A book contains 1000 pages numbered consecutively. The probability that the sum of the digits of the number of a page is `9, is a/b,` then `a xx b` =

To solve the problem, we need to find the probability that the sum of the digits of the page number is 9 for a book containing 1000 pages (numbered from 1 to 1000). ### Step-by-Step Solution: 1. **Understanding the Problem**: We need to find how many page numbers from 1 to 1000 have digits that sum to 9. The page numbers can be represented as three digits (XYZ), where X, Y, and Z are the digits of the page number. 2. **Setting Up the Equation**: We need to find the number of non-negative integer solutions to the equation: \[ X + Y + Z = 9 \] where \(X\), \(Y\), and \(Z\) represent the digits of the page number. 3. **Using the Stars and Bars Method**: The "stars and bars" theorem helps us find the number of ways to distribute \(n\) indistinguishable objects (stars) into \(k\) distinguishable boxes (variables).
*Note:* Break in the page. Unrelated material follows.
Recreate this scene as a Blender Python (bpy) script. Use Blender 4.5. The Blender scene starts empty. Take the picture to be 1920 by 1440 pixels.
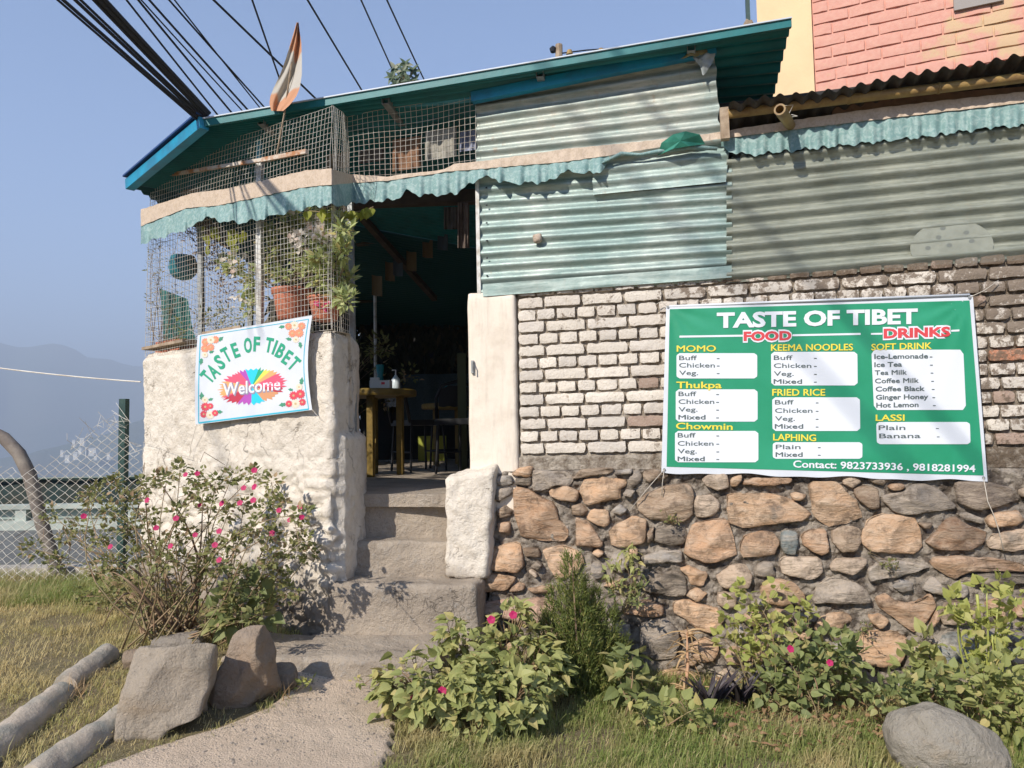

In our case, we have 9 stars (the total sum) and 2 bars (to separate the three variables). The formula for the number of ways to arrange \(n\) stars and \(k-1\) bars is given by: \[ \binom{n+k-1}{k-1} \] Here, \(n = 9\) and \(k = 3\) (for \(X\), \(Y\), and \(Z\)). Thus, we need to calculate: \[ \binom{9 + 3 - 1}{3 - 1} = \binom{11}{2} \] 4. **Calculating the Binomial Coefficient**: \[ \binom{11}{2} = \frac{11 \times 10}{2 \times 1} = 55 \] So, there are 55 page numbers where the sum of the digits equals 9. 5. **Calculating the Probability**: The total number of pages is 1000. Therefore, the probability \(P\) that a randomly selected page number has digits that sum to 9 is: \[ P = \frac{55}{1000} = \frac{11}{200} \] 6. **Identifying \(a\) and \(b\)**: Here, \(a = 11\) and \(b = 200\). We need to find the product \(a \times b\): \[ a \times b = 11 \times 200 = 2200 \] ### Final Answer: The required answer is \(2200\).